THE PROBLEM: Copy the lines below as they are; omit the images they contain.

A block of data
☆ ☆ ☆ ☆
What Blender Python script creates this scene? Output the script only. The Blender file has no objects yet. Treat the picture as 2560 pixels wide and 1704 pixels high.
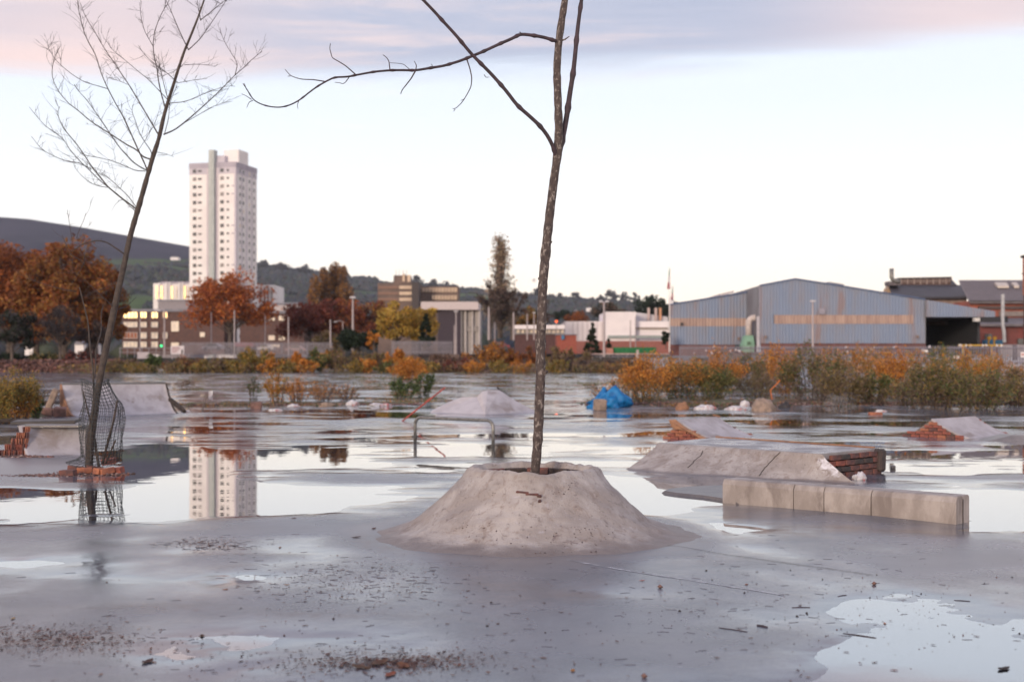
import bpy, math, random
import numpy as np
from mathutils import Vector, Matrix, Euler
R = math.radians
rng = np.random.default_rng(7); random.seed(7)
C = bpy.context.scene.collection
SC = bpy.context.scene
# ------------------------------------------------------------------ camera
F = 3200.0; H = 1.5; HY = 895.0           # focal in photo pixels, eye height, horizon row
cam_d = bpy.data.cameras.new('camera'); cam = bpy.data.objects.new('camera', cam_d); C.objects.link(cam)
cam.location = (0, 0, H); cam.rotation_euler = (R(90), 0, 0)
cam_d.sensor_width = 36; cam_d.lens = 36*F/2560; cam_d.shift_y = (HY-852)/2560
cam_d.clip_start = .1; cam_d.clip_end = 20000
cam_d.dof.use_dof = True; cam_d.dof.focus_distance = 11.0; cam_d.dof.aperture_fstop = 2.0
SC.camera = cam
SC.view_settings.view_transform = 'Standard'; SC.view_settings.look = 'None'
SC.view_settings.exposure = 0.25; SC.view_settings.gamma = 1; SC.view_settings.use_curve_mapping = False
# ------------------------------------------------------------------ world
W = bpy.data.worlds.new('World'); SC.world = W; W.use_nodes = True
nt = W.node_tree; nt.nodes.clear()
def N(t, tp, **kw):
    n = t.nodes.new(tp)
    for k, v in kw.items(): setattr(n, k, v)
    return n
def mth(t, op, a, b=None, clamp=False):
    n = N(t, 'ShaderNodeMath', operation=op, use_clamp=clamp)
    for i, v in enumerate((a, b)):
        if v is None: continue
        if isinstance(v, (int, float)): n.inputs[i].default_value = v
        else: t.links.new(v, n.inputs[i])
    return n.outputs[0]
def maprange(t, v, a, b, c=0.0, d=1.0, smooth=True):
    n = N(t, 'ShaderNodeMapRange'); n.interpolation_type = 'SMOOTHSTEP' if smooth else 'LINEAR'
    t.links.new(v, n.inputs[0])
    for i, x in enumerate((a, b, c, d)): n.inputs[i+1].default_value = x
    return n.outputs[0]
def mixc(t, fac, a, b):
    n = N(t, 'ShaderNodeMix', data_type='RGBA')
    if isinstance(fac, (int, float)): n.inputs[0].default_value = fac
    else: t.links.new(fac, n.inputs[0])
    for i, v in ((6, a), (7, b)):
        if isinstance(v, tuple): n.inputs[i].default_value = (*v[:3], 1)
        else: t.links.new(v, n.inputs[i])
    return n.outputs[2]
def ramp(t, v, stops):
    n = N(t, 'ShaderNodeValToRGB'); e = n.color_ramp.elements
    while len(e) < len(stops): e.new(.5)
    for i, (p, c) in enumerate(stops): e[i].position = p; e[i].color = (*c[:3], 1)
    t.links.new(v, n.inputs[0]); return n.outputs[0]
def noise(t, vec, scale, detail=4, rough=.5, dist=0):
    n = N(t, 'ShaderNodeTexNoise')
    if vec is not None: t.links.new(vec, n.inputs['Vector'])
    n.inputs['Scale'].default_value = scale; n.inputs['Detail'].default_value = detail
    n.inputs['Roughness'].default_value = rough; n.inputs['Distortion'].default_value = dist
    return n.outputs[0]
tc = N(nt, 'ShaderNodeTexCoord'); sp = N(nt, 'ShaderNodeSeparateXYZ'); nt.links.new(tc.outputs['Generated'], sp.inputs[0])
sx, sy, sz = sp.outputs
hor = mth(nt, 'SQRT', mth(nt, 'ADD', mth(nt, 'MULTIPLY', sx, sx), mth(nt, 'MULTIPLY', sy, sy)))
elev = mth(nt, 'DIVIDE', sz, mth(nt, 'MAXIMUM', hor, .001))
veil = ramp(nt, elev, [(0.0, (1.50, 1.26, .99)), (.04, (1.40, 1.24, 1.05)), (.10, (1.20, 1.19, 1.19)), (.20, (.96, 1.04, 1.18)), (.6, (.60, .74, 1.02))])
sky = N(nt, 'ShaderNodeTexSky', sky_type='NISHITA'); sky.sun_disc = False
sky.sun_elevation = R(4); sky.sun_rotation = R(205); sky.air_density = 1.2; sky.dust_density = 2
vm = N(nt, 'ShaderNodeVectorMath', operation='SCALE'); nt.links.new(sky.outputs[0], vm.inputs[0]); vm.inputs['Scale'].default_value = .10
base = mixc(nt, .82, vm.outputs[0], veil)
# cloud deck, seen as a flat layer overhead
zc = mth(nt, 'MAXIMUM', sz, .04)
cmb = N(nt, 'ShaderNodeCombineXYZ')
nt.links.new(mth(nt, 'MULTIPLY', mth(nt, 'DIVIDE', sx, zc), .5), cmb.inputs[0])
nt.links.new(mth(nt, 'DIVIDE', sy, zc), cmb.inputs[1])
cn1 = noise(nt, cmb.outputs[0], .95, 7, .62, .6)
cn2 = noise(nt, cmb.outputs[0], .45, 3, .5)
edge = mth(nt, 'ADD', mth(nt, 'ADD', elev, mth(nt, 'MULTIPLY', mth(nt, 'SUBTRACT', cn1, .5), .06)),
           mth(nt, 'MULTIPLY', mth(nt, 'MULTIPLY', sx, -1), .035))
cmask = maprange(nt, edge, .212, .240)
lav = ramp(nt, cn1, [(.34, (.34, .40, .55)), (.5, (.47, .50, .63)), (.62, (.74, .63, .66))])
pinkw = mth(nt, 'MULTIPLY', maprange(nt, mth(nt, 'ABSOLUTE', mth(nt, 'ADD', sx, -.02)), .12, .36), maprange(nt, cn2, .30, .55))
ccol = mixc(nt, mth(nt, 'MULTIPLY', pinkw, .85), lav, (.92, .70, .66))
ccol = mixc(nt, maprange(nt, elev, .6, 2.0), ccol, (.46, .56, .80))
# a few faint wisps low down
wv = N(nt, 'ShaderNodeCombineXYZ'); nt.links.new(mth(nt, 'MULTIPLY', sx, 5), wv.inputs[0]); nt.links.new(mth(nt, 'MULTIPLY', sz, 38), wv.inputs[1]); nt.links.new(mth(nt, 'MULTIPLY', sy, 5), wv.inputs[2])
wisp = maprange(nt, noise(nt, wv.outputs[0], 1.2, 4, .6), .60, .75, 0, .35)
base = mixc(nt, wisp, base, (.98, .88, .86))
skyc = mixc(nt, mth(nt, 'MULTIPLY', cmask, .93), base, ccol)
bg = N(nt, 'ShaderNodeBackground'); nt.links.new(skyc, bg.inputs[0]); bg.inputs[1].default_value = 1.0
wo = N(nt, 'ShaderNodeOutputWorld'); nt.links.new(bg.outputs[0], wo.inputs[0])
# low soft sun behind the camera, to the left
sd = bpy.data.lights.new('sun', 'SUN'); sd.energy = 2.0; sd.angle = R(12); sd.color = (1, .83, .66)
so = bpy.data.objects.new('sun', sd); C.objects.link(so)
so.rotation_euler = Vector((-.42, -.90, .17)).to_track_quat('Z', 'Y').to_euler()
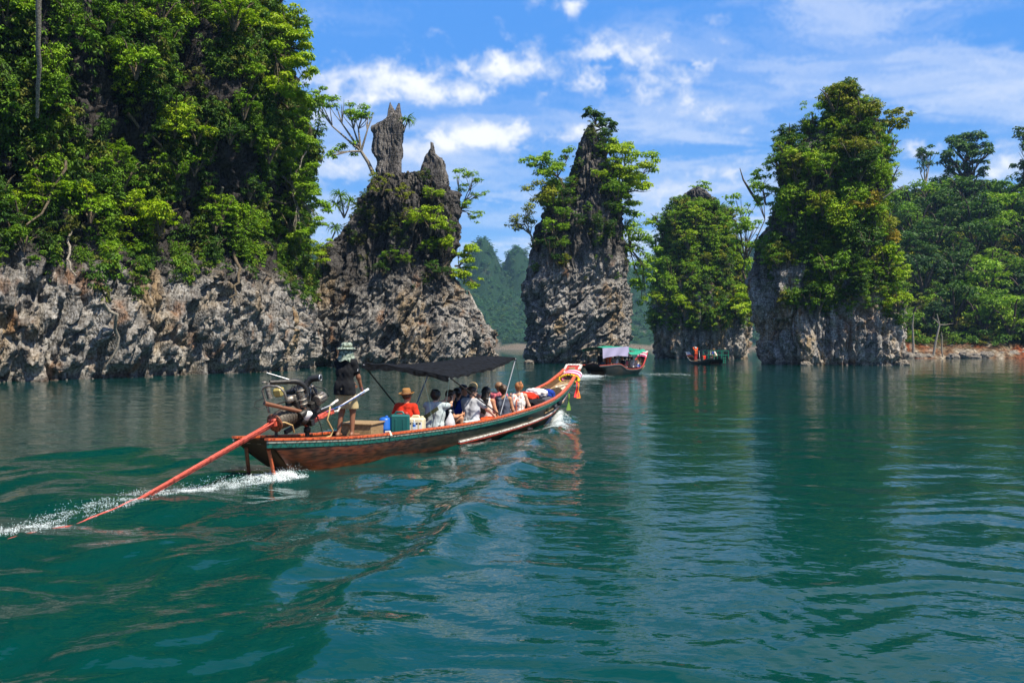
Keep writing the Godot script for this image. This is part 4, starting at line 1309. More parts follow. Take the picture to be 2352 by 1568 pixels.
☆ ☆ ☆ ☆
RESPONSE BELOW:
What Blender Python script creates this scene? Output the script only. The Blender file has no objects yet. Treat the picture as 2560 pixels wide and 1704 pixels high.
import bpy, math, random
import numpy as np
from mathutils import Vector, Matrix, Euler
R = math.radians
rng = np.random.default_rng(7); random.seed(7)
C = bpy.context.scene.collection
SC = bpy.context.scene
# ------------------------------------------------------------------ camera
F = 3200.0; H = 1.5; HY = 895.0           # focal in photo pixels, eye height, horizon row
cam_d = bpy.data.cameras.new('camera'); cam = bpy.data.objects.new('camera', cam_d); C.objects.link(cam)
cam.location = (0, 0, H); cam.rotation_euler = (R(90), 0, 0)
cam_d.sensor_width = 36; cam_d.lens = 36*F/2560; cam_d.shift_y = (HY-852)/2560
cam_d.clip_start = .1; cam_d.clip_end = 20000
cam_d.dof.use_dof = True; cam_d.dof.focus_distance = 11.0; cam_d.dof.aperture_fstop = 2.0
SC.camera = cam
SC.view_settings.view_transform = 'Standard'; SC.view_settings.look = 'None'
SC.view_settings.exposure = 0.25; SC.view_settings.gamma = 1; SC.view_settings.use_curve_mapping = False
# ------------------------------------------------------------------ world
W = bpy.data.worlds.new('World'); SC.world = W; W.use_nodes = True
nt = W.node_tree; nt.nodes.clear()
def N(t, tp, **kw):
    n = t.nodes.new(tp)
    for k, v in kw.items(): setattr(n, k, v)
    return n
def mth(t, op, a, b=None, clamp=False):
    n = N(t, 'ShaderNodeMath', operation=op, use_clamp=clamp)
    for i, v in enumerate((a, b)):
        if v is None: continue
        if isinstance(v, (int, float)): n.inputs[i].default_value = v
        else: t.links.new(v, n.inputs[i])
    return n.outputs[0]
def maprange(t, v, a, b, c=0.0, d=1.0, smooth=True):
    n = N(t, 'ShaderNodeMapRange'); n.interpolation_type = 'SMOOTHSTEP' if smooth else 'LINEAR'
    t.links.new(v, n.inputs[0])
    for i, x in enumerate((a, b, c, d)): n.inputs[i+1].default_value = x
    return n.outputs[0]
def mixc(t, fac, a, b):
    n = N(t, 'ShaderNodeMix', data_type='RGBA')
    if isinstance(fac, (int, float)): n.inputs[0].default_value = fac
    else: t.links.new(fac, n.inputs[0])
    for i, v in ((6, a), (7, b)):
        if isinstance(v, tuple): n.inputs[i].default_value = (*v[:3], 1)
        else: t.links.new(v, n.inputs[i])
    return n.outputs[2]
def ramp(t, v, stops):
    n = N(t, 'ShaderNodeValToRGB'); e = n.color_ramp.elements
    while len(e) < len(stops): e.new(.5)
    for i, (p, c) in enumerate(stops): e[i].position = p; e[i].color = (*c[:3], 1)
    t.links.new(v, n.inputs[0]); return n.outputs[0]
def noise(t, vec, scale, detail=4, rough=.5, dist=0):
    n = N(t, 'ShaderNodeTexNoise')
    if vec is not None: t.links.new(vec, n.inputs['Vector'])
    n.inputs['Scale'].default_value = scale; n.inputs['Detail'].default_value = detail
    n.inputs['Roughness'].default_value = rough; n.inputs['Distortion'].default_value = dist
    return n.outputs[0]
tc = N(nt, 'ShaderNodeTexCoord'); sp = N(nt, 'ShaderNodeSeparateXYZ'); nt.links.new(tc.outputs['Generated'], sp.inputs[0])
sx, sy, sz = sp.outputs
hor = mth(nt, 'SQRT', mth(nt, 'ADD', mth(nt, 'MULTIPLY', sx, sx), mth(nt, 'MULTIPLY', sy, sy)))
elev = mth(nt, 'DIVIDE', sz, mth(nt, 'MAXIMUM', hor, .001))
veil = ramp(nt, elev, [(0.0, (1.50, 1.26, .99)), (.04, (1.40, 1.24, 1.05)), (.10, (1.20, 1.19, 1.19)), (.20, (.96, 1.04, 1.18)), (.6, (.60, .74, 1.02))])
sky = N(nt, 'ShaderNodeTexSky', sky_type='NISHITA'); sky.sun_disc = False
sky.sun_elevation = R(4); sky.sun_rotation = R(205); sky.air_density = 1.2; sky.dust_density = 2
vm = N(nt, 'ShaderNodeVectorMath', operation='SCALE'); nt.links.new(sky.outputs[0], vm.inputs[0]); vm.inputs['Scale'].default_value = .10
base = mixc(nt, .82, vm.outputs[0], veil)
# cloud deck, seen as a flat layer overhead
zc = mth(nt, 'MAXIMUM', sz, .04)
cmb = N(nt, 'ShaderNodeCombineXYZ')
nt.links.new(mth(nt, 'MULTIPLY', mth(nt, 'DIVIDE', sx, zc), .5), cmb.inputs[0])
nt.links.new(mth(nt, 'DIVIDE', sy, zc), cmb.inputs[1])
cn1 = noise(nt, cmb.outputs[0], .95, 7, .62, .6)
cn2 = noise(nt, cmb.outputs[0], .45, 3, .5)
edge = mth(nt, 'ADD', mth(nt, 'ADD', elev, mth(nt, 'MULTIPLY', mth(nt, 'SUBTRACT', cn1, .5), .06)),
           mth(nt, 'MULTIPLY', mth(nt, 'MULTIPLY', sx, -1), .035))
cmask = maprange(nt, edge, .212, .240)
lav = ramp(nt, cn1, [(.34, (.34, .40, .55)), (.5, (.47, .50, .63)), (.62, (.74, .63, .66))])
pinkw = mth(nt, 'MULTIPLY', maprange(nt, mth(nt, 'ABSOLUTE', mth(nt, 'ADD', sx, -.02)), .12, .36), maprange(nt, cn2, .30, .55))
ccol = mixc(nt, mth(nt, 'MULTIPLY', pinkw, .85), lav, (.92, .70, .66))
ccol = mixc(nt, maprange(nt, elev, .6, 2.0), ccol, (.46, .56, .80))
# a few faint wisps low down
wv = N(nt, 'ShaderNodeCombineXYZ'); nt.links.new(mth(nt, 'MULTIPLY', sx, 5), wv.inputs[0]); nt.links.new(mth(nt, 'MULTIPLY', sz, 38), wv.inputs[1]); nt.links.new(mth(nt, 'MULTIPLY', sy, 5), wv.inputs[2])
wisp = maprange(nt, noise(nt, wv.outputs[0], 1.2, 4, .6), .60, .75, 0, .35)
base = mixc(nt, wisp, base, (.98, .88, .86))
skyc = mixc(nt, mth(nt, 'MULTIPLY', cmask, .93), base, ccol)
bg = N(nt, 'ShaderNodeBackground'); nt.links.new(skyc, bg.inputs[0]); bg.inputs[1].default_value = 1.0
wo = N(nt, 'ShaderNodeOutputWorld'); nt.links.new(bg.outputs[0], wo.inputs[0])
# low soft sun behind the camera, to the left
sd = bpy.data.lights.new('sun', 'SUN'); sd.energy = 2.0; sd.angle = R(12); sd.color = (1, .83, .66)
so = bpy.data.objects.new('sun', sd); C.objects.link(so)
so.rotation_euler = Vector((-.42, -.90, .17)).to_track_quat('Z', 'Y').to_euler()
Keep writing the Godot script for this image. This is part 4, starting at line 1309. More parts follow. Take the picture to be 2352 by 1568 pixels.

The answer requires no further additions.